A Facebook page, NJ Bail Reform – Why New Jersey is LESS safe at Taxpayer’s Expense is gaining momentum and cataloging the statewide breakdown in bail reform.

In Teaneck, an ex-con from North Carolina was immediately released after being found in a pot smoke filled car carrying a loaded gun.

A man and woman arrested in a string of burglaries with criminal backgrounds were released.  The woman reoffended within a week and was back in jail on burglary charges.

In Clifton, a man caught carrying a knife punched a police officer and was promptly put back on the streets, thanks to New Jersey Bail Reform.

A man stopped on the George Washington Bridge with a half-million dollars in cash was also released after being stopped for a moving violation.

A doctor who fired a rifle into a parked vehicle, let out of jail, so long as he promised not to drink anymore alcohol.

The reports went on and on.

The NJ Bail Reform Facebook page has been documenting and cataloging the failures of the bail reform law since it went into action this year.  Dozens of examples of failures in the system in just a few weeks were already posted.

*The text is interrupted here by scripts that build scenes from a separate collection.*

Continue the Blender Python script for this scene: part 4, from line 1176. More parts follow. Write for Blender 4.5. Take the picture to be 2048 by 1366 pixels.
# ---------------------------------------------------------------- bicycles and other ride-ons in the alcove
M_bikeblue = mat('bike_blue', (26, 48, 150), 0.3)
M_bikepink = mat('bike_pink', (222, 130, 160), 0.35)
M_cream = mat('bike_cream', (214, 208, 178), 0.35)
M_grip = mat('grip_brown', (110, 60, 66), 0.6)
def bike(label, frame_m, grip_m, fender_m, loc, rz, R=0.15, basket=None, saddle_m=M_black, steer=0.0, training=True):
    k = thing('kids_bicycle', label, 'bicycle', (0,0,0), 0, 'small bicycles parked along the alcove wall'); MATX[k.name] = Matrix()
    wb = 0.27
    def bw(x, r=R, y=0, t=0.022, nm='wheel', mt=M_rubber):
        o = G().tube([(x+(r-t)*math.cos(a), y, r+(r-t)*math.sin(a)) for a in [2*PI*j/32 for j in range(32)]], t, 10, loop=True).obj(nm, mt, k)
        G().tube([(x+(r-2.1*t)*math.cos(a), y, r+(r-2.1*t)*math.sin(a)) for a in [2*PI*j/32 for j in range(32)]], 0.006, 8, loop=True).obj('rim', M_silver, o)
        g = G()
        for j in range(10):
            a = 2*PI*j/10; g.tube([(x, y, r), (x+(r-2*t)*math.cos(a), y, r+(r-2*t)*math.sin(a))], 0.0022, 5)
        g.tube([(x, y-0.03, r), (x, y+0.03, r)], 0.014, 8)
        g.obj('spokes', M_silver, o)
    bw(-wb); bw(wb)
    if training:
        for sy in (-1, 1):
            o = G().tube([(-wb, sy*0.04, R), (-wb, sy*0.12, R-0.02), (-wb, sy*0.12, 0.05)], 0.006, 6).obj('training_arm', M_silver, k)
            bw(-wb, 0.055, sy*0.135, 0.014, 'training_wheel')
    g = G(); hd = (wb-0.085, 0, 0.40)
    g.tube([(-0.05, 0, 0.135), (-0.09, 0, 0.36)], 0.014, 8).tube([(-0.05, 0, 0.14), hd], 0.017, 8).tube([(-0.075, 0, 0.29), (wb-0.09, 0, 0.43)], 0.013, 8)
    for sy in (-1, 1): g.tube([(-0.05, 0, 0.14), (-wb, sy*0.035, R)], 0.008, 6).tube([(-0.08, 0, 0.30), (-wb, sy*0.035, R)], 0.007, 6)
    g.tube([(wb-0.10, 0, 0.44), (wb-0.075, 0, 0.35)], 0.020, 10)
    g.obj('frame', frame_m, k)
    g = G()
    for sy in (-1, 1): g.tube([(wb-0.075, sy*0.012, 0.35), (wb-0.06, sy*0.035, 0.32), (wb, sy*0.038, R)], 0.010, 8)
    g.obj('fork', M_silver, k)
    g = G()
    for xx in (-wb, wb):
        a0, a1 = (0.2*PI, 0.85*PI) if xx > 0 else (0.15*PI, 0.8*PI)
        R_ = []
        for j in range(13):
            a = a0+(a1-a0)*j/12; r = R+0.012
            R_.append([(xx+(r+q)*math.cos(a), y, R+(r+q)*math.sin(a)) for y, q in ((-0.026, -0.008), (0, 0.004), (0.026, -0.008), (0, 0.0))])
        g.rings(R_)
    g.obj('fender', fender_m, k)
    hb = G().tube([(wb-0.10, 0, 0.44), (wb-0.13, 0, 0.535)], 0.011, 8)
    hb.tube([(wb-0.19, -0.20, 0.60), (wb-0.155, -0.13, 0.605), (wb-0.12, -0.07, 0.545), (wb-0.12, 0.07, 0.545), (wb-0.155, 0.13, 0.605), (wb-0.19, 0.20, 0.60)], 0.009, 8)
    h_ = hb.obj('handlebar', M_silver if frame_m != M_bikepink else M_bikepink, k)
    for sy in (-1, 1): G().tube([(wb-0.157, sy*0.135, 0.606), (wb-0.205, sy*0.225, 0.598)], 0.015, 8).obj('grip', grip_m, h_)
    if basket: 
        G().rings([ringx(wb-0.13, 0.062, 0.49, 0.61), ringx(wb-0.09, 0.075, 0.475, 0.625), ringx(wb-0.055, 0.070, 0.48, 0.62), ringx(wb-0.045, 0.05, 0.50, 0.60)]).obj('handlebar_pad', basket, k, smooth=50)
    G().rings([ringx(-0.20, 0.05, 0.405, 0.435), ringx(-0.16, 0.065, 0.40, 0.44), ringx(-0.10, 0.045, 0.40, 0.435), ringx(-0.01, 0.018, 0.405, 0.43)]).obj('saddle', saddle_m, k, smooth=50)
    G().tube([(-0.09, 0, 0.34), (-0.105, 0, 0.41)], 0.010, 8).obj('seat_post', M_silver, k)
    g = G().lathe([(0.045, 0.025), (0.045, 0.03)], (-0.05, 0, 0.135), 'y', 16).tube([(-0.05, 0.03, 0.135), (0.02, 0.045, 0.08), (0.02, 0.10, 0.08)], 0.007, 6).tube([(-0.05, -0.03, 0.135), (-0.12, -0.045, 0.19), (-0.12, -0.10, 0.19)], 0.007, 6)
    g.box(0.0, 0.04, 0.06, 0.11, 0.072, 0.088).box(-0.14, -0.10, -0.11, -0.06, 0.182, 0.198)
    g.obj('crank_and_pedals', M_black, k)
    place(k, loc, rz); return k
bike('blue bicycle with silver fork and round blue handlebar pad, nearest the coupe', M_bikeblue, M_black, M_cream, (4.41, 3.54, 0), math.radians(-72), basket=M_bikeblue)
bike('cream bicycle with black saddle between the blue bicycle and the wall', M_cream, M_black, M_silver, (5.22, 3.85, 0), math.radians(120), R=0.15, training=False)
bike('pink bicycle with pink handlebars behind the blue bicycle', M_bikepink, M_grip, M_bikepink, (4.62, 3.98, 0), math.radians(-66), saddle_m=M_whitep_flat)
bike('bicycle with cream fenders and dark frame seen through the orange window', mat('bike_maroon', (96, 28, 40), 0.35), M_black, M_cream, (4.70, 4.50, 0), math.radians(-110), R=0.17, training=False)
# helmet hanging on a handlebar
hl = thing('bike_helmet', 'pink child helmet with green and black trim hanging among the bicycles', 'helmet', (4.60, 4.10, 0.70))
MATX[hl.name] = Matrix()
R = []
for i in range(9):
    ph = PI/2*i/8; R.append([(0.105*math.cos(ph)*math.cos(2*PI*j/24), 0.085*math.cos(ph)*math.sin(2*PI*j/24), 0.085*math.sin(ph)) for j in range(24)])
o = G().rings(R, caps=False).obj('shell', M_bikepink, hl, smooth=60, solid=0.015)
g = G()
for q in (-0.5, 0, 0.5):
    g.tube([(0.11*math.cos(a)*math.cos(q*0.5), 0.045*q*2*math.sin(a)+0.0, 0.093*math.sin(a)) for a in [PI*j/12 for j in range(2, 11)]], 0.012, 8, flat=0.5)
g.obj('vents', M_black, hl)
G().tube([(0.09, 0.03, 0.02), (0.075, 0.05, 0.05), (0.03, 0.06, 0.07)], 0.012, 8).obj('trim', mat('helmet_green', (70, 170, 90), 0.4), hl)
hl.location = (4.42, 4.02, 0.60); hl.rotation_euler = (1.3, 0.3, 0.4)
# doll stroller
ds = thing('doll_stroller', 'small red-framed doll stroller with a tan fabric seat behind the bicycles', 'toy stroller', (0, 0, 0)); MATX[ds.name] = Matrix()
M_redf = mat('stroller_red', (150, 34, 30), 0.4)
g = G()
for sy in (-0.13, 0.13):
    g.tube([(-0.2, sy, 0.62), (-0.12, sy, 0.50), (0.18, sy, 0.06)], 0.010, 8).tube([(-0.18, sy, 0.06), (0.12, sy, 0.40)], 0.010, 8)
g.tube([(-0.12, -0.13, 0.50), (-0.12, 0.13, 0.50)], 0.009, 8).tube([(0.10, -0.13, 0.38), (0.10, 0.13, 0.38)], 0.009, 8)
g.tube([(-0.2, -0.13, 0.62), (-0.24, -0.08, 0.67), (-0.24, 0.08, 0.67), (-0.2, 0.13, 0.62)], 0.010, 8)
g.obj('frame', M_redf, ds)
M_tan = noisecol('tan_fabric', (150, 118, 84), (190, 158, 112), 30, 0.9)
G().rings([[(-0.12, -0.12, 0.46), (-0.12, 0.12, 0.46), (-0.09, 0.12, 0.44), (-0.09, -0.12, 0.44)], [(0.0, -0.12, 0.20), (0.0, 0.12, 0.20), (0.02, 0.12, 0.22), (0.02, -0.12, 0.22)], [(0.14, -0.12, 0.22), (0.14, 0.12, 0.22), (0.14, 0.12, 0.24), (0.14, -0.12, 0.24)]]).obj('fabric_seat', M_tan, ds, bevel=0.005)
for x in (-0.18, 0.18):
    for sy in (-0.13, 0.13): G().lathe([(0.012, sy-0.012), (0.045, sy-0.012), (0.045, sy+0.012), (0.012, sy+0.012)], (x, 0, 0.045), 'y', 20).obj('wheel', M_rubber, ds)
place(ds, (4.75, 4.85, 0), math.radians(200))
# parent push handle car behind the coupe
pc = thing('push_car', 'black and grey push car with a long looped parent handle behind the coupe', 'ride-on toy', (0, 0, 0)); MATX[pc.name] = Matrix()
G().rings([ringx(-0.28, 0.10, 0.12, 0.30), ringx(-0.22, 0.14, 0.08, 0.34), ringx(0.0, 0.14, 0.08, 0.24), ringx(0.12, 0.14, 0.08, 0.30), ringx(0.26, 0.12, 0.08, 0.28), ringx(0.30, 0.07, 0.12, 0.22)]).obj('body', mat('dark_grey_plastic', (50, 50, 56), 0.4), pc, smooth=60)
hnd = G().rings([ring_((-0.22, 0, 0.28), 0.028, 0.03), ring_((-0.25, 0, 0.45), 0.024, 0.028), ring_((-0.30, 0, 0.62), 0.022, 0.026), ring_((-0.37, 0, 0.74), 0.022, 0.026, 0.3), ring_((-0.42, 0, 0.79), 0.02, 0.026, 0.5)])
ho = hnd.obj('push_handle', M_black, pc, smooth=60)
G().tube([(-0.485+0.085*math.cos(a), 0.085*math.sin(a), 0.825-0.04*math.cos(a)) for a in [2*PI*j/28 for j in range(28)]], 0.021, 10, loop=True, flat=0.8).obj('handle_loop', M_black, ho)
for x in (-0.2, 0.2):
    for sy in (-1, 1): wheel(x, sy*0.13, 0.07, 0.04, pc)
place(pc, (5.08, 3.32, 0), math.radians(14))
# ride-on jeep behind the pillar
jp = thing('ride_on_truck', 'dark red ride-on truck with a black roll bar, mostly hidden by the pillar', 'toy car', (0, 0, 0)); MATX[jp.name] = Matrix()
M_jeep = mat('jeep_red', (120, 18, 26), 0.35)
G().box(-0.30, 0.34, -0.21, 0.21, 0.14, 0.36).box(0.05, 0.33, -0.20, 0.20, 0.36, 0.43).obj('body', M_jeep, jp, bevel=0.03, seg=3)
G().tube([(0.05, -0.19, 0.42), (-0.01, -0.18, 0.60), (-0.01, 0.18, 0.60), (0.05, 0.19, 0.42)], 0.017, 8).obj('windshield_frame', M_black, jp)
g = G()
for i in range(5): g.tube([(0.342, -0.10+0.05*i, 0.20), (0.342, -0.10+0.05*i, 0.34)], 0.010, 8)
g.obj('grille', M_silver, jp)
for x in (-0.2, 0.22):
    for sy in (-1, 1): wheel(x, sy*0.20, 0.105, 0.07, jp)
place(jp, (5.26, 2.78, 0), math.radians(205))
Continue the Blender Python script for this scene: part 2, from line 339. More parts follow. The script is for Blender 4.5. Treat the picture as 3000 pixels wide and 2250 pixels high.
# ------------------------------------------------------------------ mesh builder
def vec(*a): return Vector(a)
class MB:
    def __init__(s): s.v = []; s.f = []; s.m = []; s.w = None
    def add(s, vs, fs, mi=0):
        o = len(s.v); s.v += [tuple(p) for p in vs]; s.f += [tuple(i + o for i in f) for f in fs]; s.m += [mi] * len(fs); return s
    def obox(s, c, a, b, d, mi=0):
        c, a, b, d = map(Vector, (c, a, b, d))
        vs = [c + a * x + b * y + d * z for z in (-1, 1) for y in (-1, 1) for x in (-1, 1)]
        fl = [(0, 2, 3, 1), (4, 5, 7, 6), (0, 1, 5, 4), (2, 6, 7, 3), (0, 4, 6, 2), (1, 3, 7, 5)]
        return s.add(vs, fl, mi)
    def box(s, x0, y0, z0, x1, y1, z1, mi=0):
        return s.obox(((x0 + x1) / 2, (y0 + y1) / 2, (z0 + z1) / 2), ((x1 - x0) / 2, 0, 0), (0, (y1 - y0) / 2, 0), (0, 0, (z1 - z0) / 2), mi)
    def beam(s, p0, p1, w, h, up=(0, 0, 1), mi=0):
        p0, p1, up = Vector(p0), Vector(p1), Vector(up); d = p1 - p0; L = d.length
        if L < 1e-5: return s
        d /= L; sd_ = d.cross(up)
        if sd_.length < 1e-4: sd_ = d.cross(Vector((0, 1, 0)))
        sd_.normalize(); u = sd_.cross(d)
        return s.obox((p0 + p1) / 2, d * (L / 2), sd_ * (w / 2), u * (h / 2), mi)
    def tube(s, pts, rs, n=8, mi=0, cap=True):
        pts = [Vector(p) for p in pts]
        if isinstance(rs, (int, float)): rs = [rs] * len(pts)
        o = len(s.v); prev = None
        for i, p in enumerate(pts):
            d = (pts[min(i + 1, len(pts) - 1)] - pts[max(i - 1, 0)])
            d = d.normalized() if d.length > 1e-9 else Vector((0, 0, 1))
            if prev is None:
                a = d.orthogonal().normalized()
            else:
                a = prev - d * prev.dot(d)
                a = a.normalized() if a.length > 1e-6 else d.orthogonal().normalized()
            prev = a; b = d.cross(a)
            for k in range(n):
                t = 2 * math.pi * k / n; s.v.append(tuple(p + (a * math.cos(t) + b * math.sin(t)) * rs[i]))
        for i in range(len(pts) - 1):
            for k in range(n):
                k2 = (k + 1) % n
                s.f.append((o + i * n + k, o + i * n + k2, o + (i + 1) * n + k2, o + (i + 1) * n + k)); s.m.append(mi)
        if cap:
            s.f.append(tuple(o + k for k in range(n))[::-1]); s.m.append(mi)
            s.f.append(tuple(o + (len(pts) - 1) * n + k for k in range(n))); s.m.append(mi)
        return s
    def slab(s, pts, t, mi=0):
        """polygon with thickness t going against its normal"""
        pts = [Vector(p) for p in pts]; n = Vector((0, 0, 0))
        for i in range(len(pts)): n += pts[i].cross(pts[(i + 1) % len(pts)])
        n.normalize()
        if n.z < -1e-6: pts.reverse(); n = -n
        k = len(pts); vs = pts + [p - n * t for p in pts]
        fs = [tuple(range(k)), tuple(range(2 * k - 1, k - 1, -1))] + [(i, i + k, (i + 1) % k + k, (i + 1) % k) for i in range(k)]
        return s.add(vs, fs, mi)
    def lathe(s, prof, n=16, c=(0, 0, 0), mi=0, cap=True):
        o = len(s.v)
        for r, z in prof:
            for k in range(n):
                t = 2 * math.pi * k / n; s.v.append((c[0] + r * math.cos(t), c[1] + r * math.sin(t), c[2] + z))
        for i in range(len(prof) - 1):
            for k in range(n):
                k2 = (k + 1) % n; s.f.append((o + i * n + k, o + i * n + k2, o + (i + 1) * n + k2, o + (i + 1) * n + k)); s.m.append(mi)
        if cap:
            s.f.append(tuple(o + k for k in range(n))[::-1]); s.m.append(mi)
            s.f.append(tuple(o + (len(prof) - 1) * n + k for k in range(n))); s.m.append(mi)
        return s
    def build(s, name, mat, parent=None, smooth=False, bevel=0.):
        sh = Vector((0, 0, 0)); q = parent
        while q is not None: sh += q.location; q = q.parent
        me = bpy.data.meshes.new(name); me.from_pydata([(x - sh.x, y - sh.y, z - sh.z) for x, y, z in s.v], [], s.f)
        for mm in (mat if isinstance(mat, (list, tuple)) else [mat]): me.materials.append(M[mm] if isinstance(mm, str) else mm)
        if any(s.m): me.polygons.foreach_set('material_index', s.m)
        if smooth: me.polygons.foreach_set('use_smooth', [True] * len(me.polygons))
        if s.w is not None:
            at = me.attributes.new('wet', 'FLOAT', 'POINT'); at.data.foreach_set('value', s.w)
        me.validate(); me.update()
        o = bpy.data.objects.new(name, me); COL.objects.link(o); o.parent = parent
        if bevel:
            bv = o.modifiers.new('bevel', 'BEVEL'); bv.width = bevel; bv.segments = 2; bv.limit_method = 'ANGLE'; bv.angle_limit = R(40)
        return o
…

We have reached out to Governor Christie’s office to ask the governor about this case since he was a proponent of the bail reform law, but have yet to receive an answer.  We will update this story if the request is returned.

We have also contacted the Ocean County Prosecutor’s Office to discuss New Jersey bail reform and we hope to have a follow up feature on this story within the next day or so.